Grades 5 & 6

How I Am

This section has students look at how they act, feel, and think. Topics covered include self-esteem, social image, decision-making skills, and personal values (what is important to each student). The activities are designed to provide students with a chance to practice decision making and to empower them to make healthy choices.

Activity 10: That’s Me!

  • Skills: Building self-esteem/Understanding personal values
  • Suggested Time Consideration: 30 minutes
  • Rationale

    As children mature, their image becomes more important to them. They become more concerned with how they appear to others, and what they like in others. This is an exercise in helping students assess their own views about themselves.

  • Getting Started

    When you introduce this exercise, you may want to choose a well-known celebrity and ask students to come up with adjectives to describe that celebrity. Remind students that although all adjectives are descriptive, they don’t all carry judgments. For instance, a celebrity could be labeled “cool” or “handsome,” but could also be described as “blue-eyed,” “brown-haired,” or “left-handed.

    Launch Activity

    This activity contains 30 adjectives. Some are fairly neutral (short-haired, right-handed) and others are value-laden (athletic, stubborn). Share the digital activity link in the “Materials” section with your students. Ask them to select adjectives that best describe them and drag them into the “You!” category. You can also let them add other adjectives to the page.

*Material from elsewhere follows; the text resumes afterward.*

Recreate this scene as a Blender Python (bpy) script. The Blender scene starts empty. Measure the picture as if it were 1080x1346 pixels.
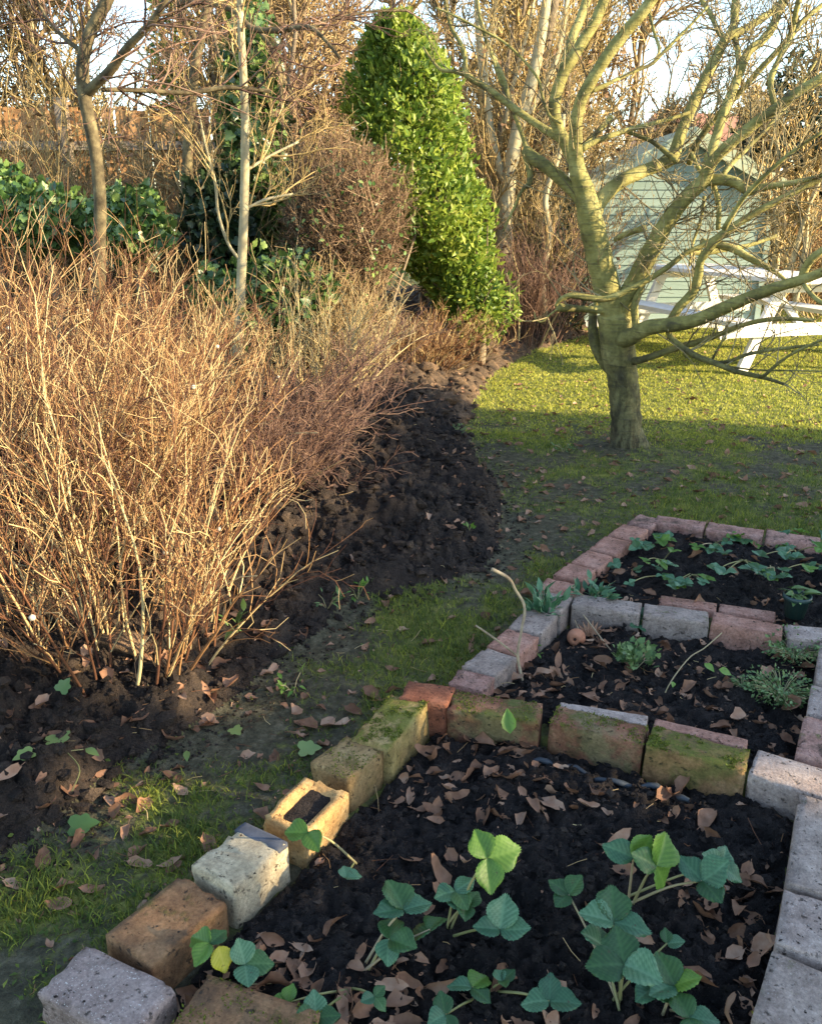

    Then, students should select adjectives they think friends would use to describe them and drag them to the “How You Think Your Friends Would Describe You” category. They may also add adjectives to the category. Explain to the students that these may or may not already be on the list of 30, and they may or may not be adjectives that they have used to describe themselves. What you want them to do is come up with the 10 most important characteristics their friends would choose to describe them.

    Finally, in the “Write About It!” section, students should write a few sentences about a decision that made them feel good about themselves and why. For example, maybe they chose to join a team, help a friend with homework, or study for a big test.

  • Talking About It

    Students may be sensitive to sharing the adjectives that they used to describe themselves. However, ask for volunteers to share some of the words on their list and highlight the positive words. Next, to conclude the lesson, have volunteers discuss the decisions that made them feel good about themselves. Encourage students to see how everyone is different and that we can be proud of different things.

  • Wrapping Up

    Ask students what types of decisions they think they’ll be making in the next few months that will make them proud. End by telling them that you will be proud to see them make the decision to be tobacco free.